The 1960’s however, upset my comfort zone. They were extremely challenging years with fundamental shifts of the collective consciousness on multiple levels. lines in the sand were being drawn: the Civil Rights movement, assassinations right and left, the Sexual Revolution, another horrible war, the Women’s Movement, Black Power, top level corruption in government, rampant and open drug use by the young, and numerous people coming out of various kinds of closets on all levels. And these were just some of the dynamic power-shifting energies at work. I was horribly conflicted and miserable.
And then, on June 17 1970, my thirtieth birthday, I experienced a profound mystical realization in which I remembered my early and intimate connections to spirit, and the commitment I had made to my own God given talents. The entire experience lasted almost two days. There were no drugs of any kind involved, but in those altered states I glimpsed numerous eye-opening visions including my unfulfilled potentials. I had received a gigantic dose of my own ignorance and failure. I was thereby humbled to the level of a worm. Almost everything I thought I believed in was simply untrue, or at best only partially true. It was an intensely numbing experience, simultaneous death and rebirth. I cried and prayed for hours.

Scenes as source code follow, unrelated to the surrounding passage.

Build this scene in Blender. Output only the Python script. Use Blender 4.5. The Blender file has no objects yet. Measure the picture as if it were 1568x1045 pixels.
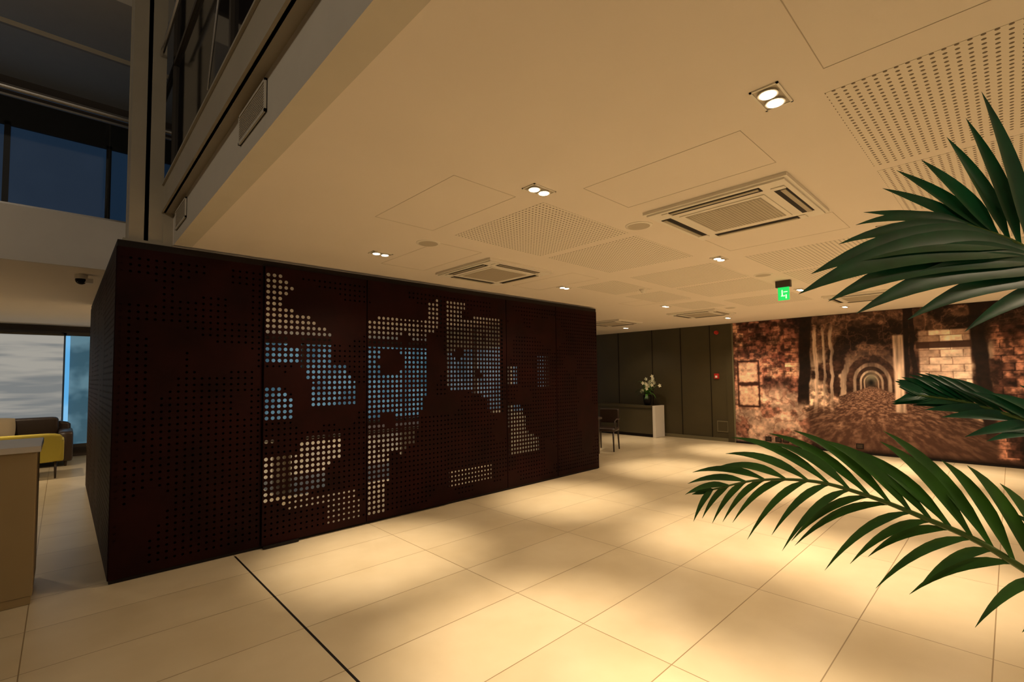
import bpy, math, random
import numpy as np
from mathutils import Vector, Matrix
random.seed(4)
rng=np.random.RandomState(5)
sc=bpy.context.scene
try:
    sc.view_settings.view_transform='Standard'
except Exception: pass

CZ=2.77   # ceiling height
# ---------------------------------------------------------------- materials
def mat(name,col,rough=.5,metal=0,emit=None,es=0,var=0.0,vscale=6,bump=0,spec=None,trans=0):
    m=bpy.data.materials.new(name); m.use_nodes=True
    nt=m.node_tree; b=nt.nodes['Principled BSDF']
    b.inputs['Base Color'].default_value=(*col,1)
    b.inputs['Roughness'].default_value=rough
    b.inputs['Metallic'].default_value=metal
    if spec is not None: b.inputs['Specular IOR Level'].default_value=spec
    if trans: b.inputs['Transmission Weight'].default_value=trans
    if emit:
        b.inputs['Emission Color'].default_value=(*emit,1); b.inputs['Emission Strength'].default_value=es
    if var or bump:
        tc=nt.nodes.new('ShaderNodeTexCoord'); n=nt.nodes.new('ShaderNodeTexNoise')
        n.inputs['Scale'].default_value=vscale; n.inputs['Detail'].default_value=5
        nt.links.new(tc.outputs['Object'],n.inputs['Vector'])
        if var:
            r=nt.nodes.new('ShaderNodeValToRGB')
            r.color_ramp.elements[0].position=.3; r.color_ramp.elements[1].position=.7
            r.color_ramp.elements[0].color=(*[c*(1-var) for c in col],1)
            r.color_ramp.elements[1].color=(*[min(1,c*(1+var)) for c in col],1)
            nt.links.new(n.outputs['Fac'],r.inputs['Fac']); nt.links.new(r.outputs['Color'],b.inputs['Base Color'])
        if bump:
            bp=nt.nodes.new('ShaderNodeBump'); bp.inputs['Strength'].default_value=bump; bp.inputs['Distance'].default_value=.01
            nt.links.new(n.outputs['Fac'],bp.inputs['Height']); nt.links.new(bp.outputs['Normal'],b.inputs['Normal'])
    return m

def floor_mat():
    m=mat('floor_tile',(.74,.64,.47),.30)
    nt=m.node_tree; b=nt.nodes['Principled BSDF']
    g=nt.nodes.new('ShaderNodeNewGeometry'); mp=nt.nodes.new('ShaderNodeVectorMath'); mp.operation='SUBTRACT'
    mp.inputs[1].default_value=(1.17-1.305*20,.75-.61*40,0)
    br=nt.nodes.new('ShaderNodeTexBrick'); br.offset=0; br.squash=1
    br.inputs['Scale'].default_value=1; br.inputs['Brick Width'].default_value=1.305; br.inputs['Row Height'].default_value=.61
    br.inputs['Mortar Size'].default_value=.0032; br.inputs['Mortar Smooth'].default_value=.1
    br.inputs['Color1'].default_value=(.68,.585,.405,1); br.inputs['Color2'].default_value=(.63,.535,.36,1)
    br.inputs['Mortar'].default_value=(.30,.22,.12,1)
    n=nt.nodes.new('ShaderNodeTexNoise'); n.inputs['Scale'].default_value=2.2; n.inputs['Detail'].default_value=8
    r=nt.nodes.new('ShaderNodeValToRGB'); r.color_ramp.elements[0].position=.3; r.color_ramp.elements[1].position=.7
    r.color_ramp.elements[0].color=(.88,.86,.82,1); r.color_ramp.elements[1].color=(1,1,1,1)
    mx=nt.nodes.new('ShaderNodeMix'); mx.data_type='RGBA'; mx.blend_type='MULTIPLY'; mx.inputs['Factor'].default_value=1
    L=nt.links.new
    L(g.outputs['Position'],mp.inputs[0]); L(mp.outputs[0],br.inputs['Vector']); L(g.outputs['Position'],n.inputs['Vector'])
    L(n.outputs['Fac'],r.inputs['Fac']); L(br.outputs['Color'],mx.inputs['A']); L(r.outputs['Color'],mx.inputs['B'])
    L(mx.outputs['Result'],b.inputs['Base Color'])
    return m

def perf_mat(pitch=.034,rad=.215):
    m=mat('perforated_plaster',(.78,.70,.58),.7)
    nt=m.node_tree; b=nt.nodes['Principled BSDF']
    g=nt.nodes.new('ShaderNodeNewGeometry'); s=nt.nodes.new('ShaderNodeVectorMath'); s.operation='SCALE'; s.inputs['Scale'].default_value=1/pitch
    f=nt.nodes.new('ShaderNodeVectorMath'); f.operation='FRACTION'
    sub=nt.nodes.new('ShaderNodeVectorMath'); sub.operation='SUBTRACT'; sub.inputs[1].default_value=(.5,.5,0)
    mul=nt.nodes.new('ShaderNodeVectorMath'); mul.operation='MULTIPLY'; mul.inputs[1].default_value=(1,1,0)
    ln=nt.nodes.new('ShaderNodeVectorMath'); ln.operation='LENGTH'
    lt=nt.nodes.new('ShaderNodeMath'); lt.operation='LESS_THAN'; lt.inputs[1].default_value=rad
    mx=nt.nodes.new('ShaderNodeMix'); mx.data_type='RGBA'
    mx.inputs['A'].default_value=(.80,.73,.63,1); mx.inputs['B'].default_value=(.16,.12,.08,1)
    L=nt.links.new
    L(g.outputs['Position'],s.inputs[0]);L(s.outputs[0],f.inputs[0]);L(f.outputs[0],sub.inputs[0]);L(sub.outputs[0],mul.inputs[0]);L(mul.outputs[0],ln.inputs[0])
    L(ln.outputs['Value'],lt.inputs[0]);L(lt.outputs[0],mx.inputs['Factor']);L(mx.outputs['Result'],b.inputs['Base Color'])
    return m

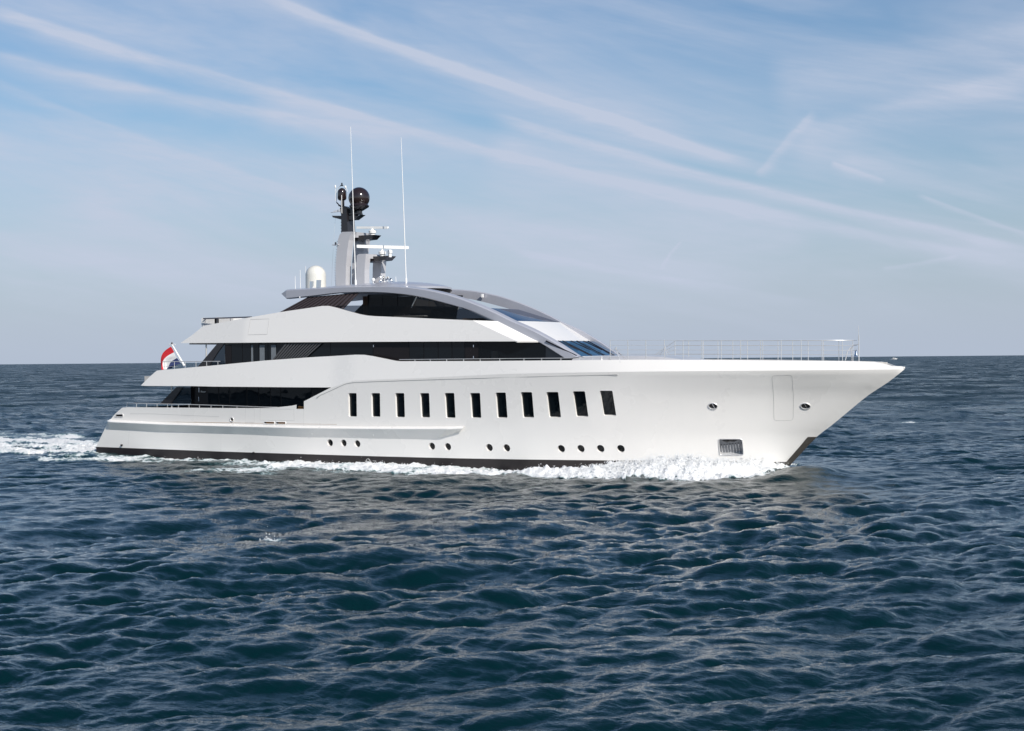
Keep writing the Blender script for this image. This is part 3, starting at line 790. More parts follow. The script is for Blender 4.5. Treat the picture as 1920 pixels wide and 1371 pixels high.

Miraculously, a benevolent voice began to instruct me. He told me his name was “Watcher” and further told me he was there because I had called for help. “Watcher” rapidly became like a guru to me. I trusted him completely. He guided me almost every day for the next two very difficult years, about the length of time it took me to reinvent myself. By then I had changed my profession from portrait to commercial photography. I had already begun to make serious surrealistic art again and had returned to the Cleveland Institute of Art as a night school student. I felt wonderful because I had regained my personal intimate connection with the Universe and rediscovered my early vision of a mysterious spiritual purpose.